IODP Proceedings    Volume contents     Search

doi:10.2204/iodp.proc.346.203.2017

Results

Measured concentrations at Site U1426 ranged 0.09–28.57 mM (S), 0.11–110.9 µM (Ba), and 0.14–32.3 µM (Fe). At Site U1427, these concentrations ranged 0.12–28.53 mM, 0.06–9.24 µM, and 0.15–25.7 µM. The MDLs were 1.2 µM for S, 0.01 µM for Ba, and 0.09 µM for Fe. Blank concentrations were below MDLs for all analytes in every sample. Spiked sample percent error was 1.59%, 2.41%, and 4.11%. Duplicate percent difference ranged 0.01%–34.69%, 0.01%–14.90%, and 0.03–5.19% for S, Ba, and Fe with average percent difference for all duplicates of 5.22%, 5.69%, and 12.55%. Strictly speaking, Fe concentrations should be reported with two significant figures; however, they are listed with three in Table T1 for comparison with shipboard data.

Smooth concentration profiles occur for all three elements at both sites. The maximum percent difference of “depth adjacent” samples, defined as the nearest sample in depth, is <98.18%, 79.17%, and 146.15% for S, Ba, and Fe (averages = 20.84%, 12.56%, and 28.69%). Although this calculation has little quantitative significance, it indicates a high degree of depth continuity, as expected for “diffusion dominated” systems. In short, the concentration profiles exhibit little scatter.

At Site U1426, S concentrations from the mudline to 7 mbsf are similar to SO42– concentrations measured on board the ship as well at Site 798 and piston core KH-77-3-L4; decreasing from ~28 to ~5 mM. Below 7 mbsf, however, S concentrations diverge from those determined on ship but follow the limited values determined at Site 798. Shipboard concentrations approach ~2 mM and roughly stay at this concentration. By contrast, the shore-based concentrations reach submillimolar levels at 9.56 mbsf and decrease to 0.14 mM at 37.39 mbsf. Likewise, Ba concentrations are similar to Site 798; however, shipboard results are 10 times higher.

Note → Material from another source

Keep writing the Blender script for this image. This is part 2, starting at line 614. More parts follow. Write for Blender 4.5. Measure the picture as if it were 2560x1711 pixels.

Site U1427 S concentrations from the mudline to 5 mbsf are similar to SO42– concentrations examined on board the R/V JOIDES Resolution (~28–2.09 mM). Below 5 mbsf, S concentrations decrease to submillimolar concentrations at 6.95 mbsf, but shipboard SO42– results do not decrease to less than 1.83 mM. Site U1427 Ba concentrations are consistently at shipboard concentrations. Fe concentrations at Sites U1426 and U1427 follow shipboard profiles but have higher depth resolution.

Expedition 346 had one of the fastest core flow rates in the history of scientific drilling (~6.3 km of sediment recovered over ~6 weeks; see the “Methods” chapter [Tada et al., 2015a]). Inserting a high-resolution IW sampling program into such a cruise almost predictably led to issues: some IW samples could not be analyzed, and some analyses (although wrong) could not be correct in real time. The shipboard SO42– and Ba data determined for pore water at Sites U1426 and U1427 did not make sense. The SO42– concentrations did not approach zero below the SMT, and the Ba concentrations were astonishingly high. Since the shipboard analyses gave “smooth” profiles, we assume the errors lie with calibration and the accuracy of measurements. We suggest that for S, Ba, and Fe the shipboard data should be replaced with this new data set.